## Start
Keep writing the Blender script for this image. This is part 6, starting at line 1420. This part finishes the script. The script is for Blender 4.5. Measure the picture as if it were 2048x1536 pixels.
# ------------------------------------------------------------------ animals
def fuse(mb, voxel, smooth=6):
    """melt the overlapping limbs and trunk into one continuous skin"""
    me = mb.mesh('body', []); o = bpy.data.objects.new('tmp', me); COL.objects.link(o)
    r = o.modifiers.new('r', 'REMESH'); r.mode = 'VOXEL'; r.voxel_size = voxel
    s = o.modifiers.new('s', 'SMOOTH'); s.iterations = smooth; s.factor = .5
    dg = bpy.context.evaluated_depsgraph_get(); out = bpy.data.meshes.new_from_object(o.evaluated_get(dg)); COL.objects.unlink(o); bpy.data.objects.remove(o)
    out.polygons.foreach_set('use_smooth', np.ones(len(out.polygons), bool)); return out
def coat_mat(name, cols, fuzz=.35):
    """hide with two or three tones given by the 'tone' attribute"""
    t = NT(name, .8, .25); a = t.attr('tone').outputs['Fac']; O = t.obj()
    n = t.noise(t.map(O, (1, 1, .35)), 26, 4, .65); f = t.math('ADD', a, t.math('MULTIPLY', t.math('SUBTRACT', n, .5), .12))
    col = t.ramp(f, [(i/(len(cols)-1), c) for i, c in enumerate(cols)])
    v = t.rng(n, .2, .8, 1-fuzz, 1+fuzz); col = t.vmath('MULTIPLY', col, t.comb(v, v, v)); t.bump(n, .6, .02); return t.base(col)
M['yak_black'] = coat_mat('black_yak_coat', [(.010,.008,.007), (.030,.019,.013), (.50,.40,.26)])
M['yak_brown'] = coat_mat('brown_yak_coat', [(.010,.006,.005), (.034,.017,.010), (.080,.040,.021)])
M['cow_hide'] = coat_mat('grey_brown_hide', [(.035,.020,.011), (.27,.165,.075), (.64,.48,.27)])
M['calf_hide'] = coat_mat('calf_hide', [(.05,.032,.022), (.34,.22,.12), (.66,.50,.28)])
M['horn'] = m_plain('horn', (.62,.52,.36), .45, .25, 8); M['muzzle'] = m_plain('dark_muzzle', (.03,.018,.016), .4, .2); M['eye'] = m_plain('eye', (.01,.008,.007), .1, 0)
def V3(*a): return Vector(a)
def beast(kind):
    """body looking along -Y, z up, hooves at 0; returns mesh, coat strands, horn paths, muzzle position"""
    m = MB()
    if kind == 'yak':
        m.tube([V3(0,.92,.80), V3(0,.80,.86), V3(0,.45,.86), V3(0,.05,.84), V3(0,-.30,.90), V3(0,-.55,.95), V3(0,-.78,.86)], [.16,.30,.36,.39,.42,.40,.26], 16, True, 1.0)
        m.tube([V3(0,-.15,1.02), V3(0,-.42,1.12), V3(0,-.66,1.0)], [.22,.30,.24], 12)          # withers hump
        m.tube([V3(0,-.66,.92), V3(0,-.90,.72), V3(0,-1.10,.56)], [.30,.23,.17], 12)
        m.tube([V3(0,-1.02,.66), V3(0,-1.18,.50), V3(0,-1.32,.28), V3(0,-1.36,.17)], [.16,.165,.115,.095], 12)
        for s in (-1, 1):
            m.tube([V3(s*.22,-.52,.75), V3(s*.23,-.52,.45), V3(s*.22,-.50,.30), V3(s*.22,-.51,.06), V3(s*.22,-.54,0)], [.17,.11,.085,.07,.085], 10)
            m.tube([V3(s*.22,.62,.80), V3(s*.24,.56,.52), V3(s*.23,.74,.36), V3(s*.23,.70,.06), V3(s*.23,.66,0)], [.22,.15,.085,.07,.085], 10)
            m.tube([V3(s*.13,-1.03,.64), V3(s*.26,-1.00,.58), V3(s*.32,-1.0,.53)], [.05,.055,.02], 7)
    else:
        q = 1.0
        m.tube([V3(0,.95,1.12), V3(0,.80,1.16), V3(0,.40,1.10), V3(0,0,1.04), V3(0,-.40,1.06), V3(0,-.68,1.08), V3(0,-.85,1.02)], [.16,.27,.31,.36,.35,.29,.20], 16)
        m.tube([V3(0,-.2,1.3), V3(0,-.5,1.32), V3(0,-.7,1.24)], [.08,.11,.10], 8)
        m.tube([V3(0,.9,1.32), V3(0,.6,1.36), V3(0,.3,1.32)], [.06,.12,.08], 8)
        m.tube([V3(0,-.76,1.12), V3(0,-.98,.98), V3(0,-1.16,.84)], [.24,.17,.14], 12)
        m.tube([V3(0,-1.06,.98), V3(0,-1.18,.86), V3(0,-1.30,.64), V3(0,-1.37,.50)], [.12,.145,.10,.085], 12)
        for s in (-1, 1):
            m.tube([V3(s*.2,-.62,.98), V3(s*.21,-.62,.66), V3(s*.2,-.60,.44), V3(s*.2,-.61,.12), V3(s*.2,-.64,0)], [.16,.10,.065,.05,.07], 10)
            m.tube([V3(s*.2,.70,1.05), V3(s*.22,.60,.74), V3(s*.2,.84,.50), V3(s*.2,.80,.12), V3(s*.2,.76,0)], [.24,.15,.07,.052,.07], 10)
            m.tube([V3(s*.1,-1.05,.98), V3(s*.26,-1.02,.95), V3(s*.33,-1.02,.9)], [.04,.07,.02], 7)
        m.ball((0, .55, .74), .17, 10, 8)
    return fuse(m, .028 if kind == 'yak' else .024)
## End
# [TASK]
Write the material out exactly, with nothing left out.

# [SOLUTION]
Keep writing the Blender script for this image. This is part 6, starting at line 1420. This part finishes the script. The script is for Blender 4.5. Measure the picture as if it were 2048x1536 pixels.
# ------------------------------------------------------------------ animals
def fuse(mb, voxel, smooth=6):
    """melt the overlapping limbs and trunk into one continuous skin"""
    me = mb.mesh('body', []); o = bpy.data.objects.new('tmp', me); COL.objects.link(o)
    r = o.modifiers.new('r', 'REMESH'); r.mode = 'VOXEL'; r.voxel_size = voxel
    s = o.modifiers.new('s', 'SMOOTH'); s.iterations = smooth; s.factor = .5
    dg = bpy.context.evaluated_depsgraph_get(); out = bpy.data.meshes.new_from_object(o.evaluated_get(dg)); COL.objects.unlink(o); bpy.data.objects.remove(o)
    out.polygons.foreach_set('use_smooth', np.ones(len(out.polygons), bool)); return out
def coat_mat(name, cols, fuzz=.35):
    """hide with two or three tones given by the 'tone' attribute"""
    t = NT(name, .8, .25); a = t.attr('tone').outputs['Fac']; O = t.obj()
    n = t.noise(t.map(O, (1, 1, .35)), 26, 4, .65); f = t.math('ADD', a, t.math('MULTIPLY', t.math('SUBTRACT', n, .5), .12))
    col = t.ramp(f, [(i/(len(cols)-1), c) for i, c in enumerate(cols)])
    v = t.rng(n, .2, .8, 1-fuzz, 1+fuzz); col = t.vmath('MULTIPLY', col, t.comb(v, v, v)); t.bump(n, .6, .02); return t.base(col)
M['yak_black'] = coat_mat('black_yak_coat', [(.010,.008,.007), (.030,.019,.013), (.50,.40,.26)])
M['yak_brown'] = coat_mat('brown_yak_coat', [(.010,.006,.005), (.034,.017,.010), (.080,.040,.021)])
M['cow_hide'] = coat_mat('grey_brown_hide', [(.035,.020,.011), (.27,.165,.075), (.64,.48,.27)])
M['calf_hide'] = coat_mat('calf_hide', [(.05,.032,.022), (.34,.22,.12), (.66,.50,.28)])
M['horn'] = m_plain('horn', (.62,.52,.36), .45, .25, 8); M['muzzle'] = m_plain('dark_muzzle', (.03,.018,.016), .4, .2); M['eye'] = m_plain('eye', (.01,.008,.007), .1, 0)
def V3(*a): return Vector(a)
def beast(kind):
    """body looking along -Y, z up, hooves at 0; returns mesh, coat strands, horn paths, muzzle position"""
    m = MB()
    if kind == 'yak':
        m.tube([V3(0,.92,.80), V3(0,.80,.86), V3(0,.45,.86), V3(0,.05,.84), V3(0,-.30,.90), V3(0,-.55,.95), V3(0,-.78,.86)], [.16,.30,.36,.39,.42,.40,.26], 16, True, 1.0)
        m.tube([V3(0,-.15,1.02), V3(0,-.42,1.12), V3(0,-.66,1.0)], [.22,.30,.24], 12)          # withers hump
        m.tube([V3(0,-.66,.92), V3(0,-.90,.72), V3(0,-1.10,.56)], [.30,.23,.17], 12)
        m.tube([V3(0,-1.02,.66), V3(0,-1.18,.50), V3(0,-1.32,.28), V3(0,-1.36,.17)], [.16,.165,.115,.095], 12)
        for s in (-1, 1):
            m.tube([V3(s*.22,-.52,.75), V3(s*.23,-.52,.45), V3(s*.22,-.50,.30), V3(s*.22,-.51,.06), V3(s*.22,-.54,0)], [.17,.11,.085,.07,.085], 10)
            m.tube([V3(s*.22,.62,.80), V3(s*.24,.56,.52), V3(s*.23,.74,.36), V3(s*.23,.70,.06), V3(s*.23,.66,0)], [.22,.15,.085,.07,.085], 10)
            m.tube([V3(s*.13,-1.03,.64), V3(s*.26,-1.00,.58), V3(s*.32,-1.0,.53)], [.05,.055,.02], 7)
    else:
        q = 1.0
        m.tube([V3(0,.95,1.12), V3(0,.80,1.16), V3(0,.40,1.10), V3(0,0,1.04), V3(0,-.40,1.06), V3(0,-.68,1.08), V3(0,-.85,1.02)], [.16,.27,.31,.36,.35,.29,.20], 16)
        m.tube([V3(0,-.2,1.3), V3(0,-.5,1.32), V3(0,-.7,1.24)], [.08,.11,.10], 8)
        m.tube([V3(0,.9,1.32), V3(0,.6,1.36), V3(0,.3,1.32)], [.06,.12,.08], 8)
        m.tube([V3(0,-.76,1.12), V3(0,-.98,.98), V3(0,-1.16,.84)], [.24,.17,.14], 12)
        m.tube([V3(0,-1.06,.98), V3(0,-1.18,.86), V3(0,-1.30,.64), V3(0,-1.37,.50)], [.12,.145,.10,.085], 12)
        for s in (-1, 1):
            m.tube([V3(s*.2,-.62,.98), V3(s*.21,-.62,.66), V3(s*.2,-.60,.44), V3(s*.2,-.61,.12), V3(s*.2,-.64,0)], [.16,.10,.065,.05,.07], 10)
            m.tube([V3(s*.2,.70,1.05), V3(s*.22,.60,.74), V3(s*.2,.84,.50), V3(s*.2,.80,.12), V3(s*.2,.76,0)], [.24,.15,.07,.052,.07], 10)
            m.tube([V3(s*.1,-1.05,.98), V3(s*.26,-1.02,.95), V3(s*.33,-1.02,.9)], [.04,.07,.02], 7)
        m.ball((0, .55, .74), .17, 10, 8)
    return fuse(m, .028 if kind == 'yak' else .024)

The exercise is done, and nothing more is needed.